Although he has recovered from the temporary blindness, Mr Tottey still suffers from short-term memory loss and fatigue and often forgets where he has put something just 30 minutes earlier.

He now lives with his mother, Karen, in Wallasey where he requires constant care and daily visits from healthcare professionals.

In a victim impact statement read out by Mr Currums, Mr Tottey said he was unable to cook, do laundry or work.

He said: “I had always planned to join the Territorial Army and had done some initial training.

“This is very upsetting and disappointing for me as I had set my heart on this future.

“I will have to go back to college to try and think of an alternative career path.”

Mr Tottey’s mother said: “I don’t know if he will make a full recovery – he should not be left alone.”

Stribling had no recollection of the crash but told police he had been drinking at a friend’s house beforehand.
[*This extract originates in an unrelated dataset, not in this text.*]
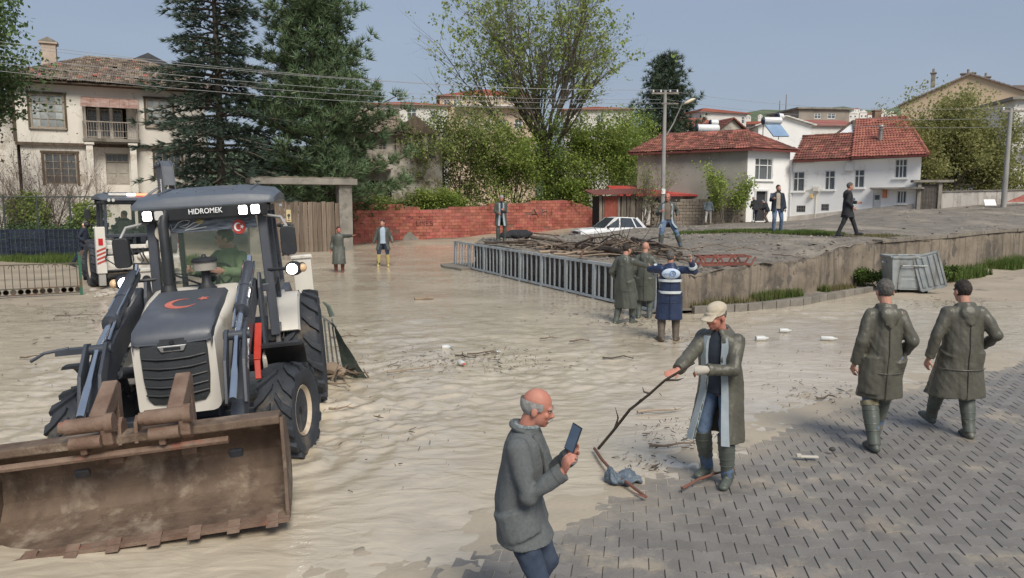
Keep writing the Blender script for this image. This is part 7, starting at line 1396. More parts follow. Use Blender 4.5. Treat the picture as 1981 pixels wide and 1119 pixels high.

His blood/alcohol levels were found to be 122mg of alcohol per 100ml – the legal limit is 80mg.

Quentin Neal, defending said his client was extremely remorseful about what had happened and thought about it every day.

He said: “Should my client have evaded those people in the road? Yes he should, and he will have to live with the consequences for the rest of his life.

“This wasn’t intentional harm and it is something he will regret for the rest of his life and he will have to live with that as well as the victim.

"He is deeply sorry.”

Sentencing, chair of the bench Mr Kelly said: “We view this offence extremely seriously particularly in view of the serious injuries sustained to the victim.”

Stribling was disqualified from driving for two years and fined £150 for driving with excess alcohol, and £100 for careless driving.

He was also ordered to pay £300 costs and a £20 victim surcharge, which will be taken from his benefits.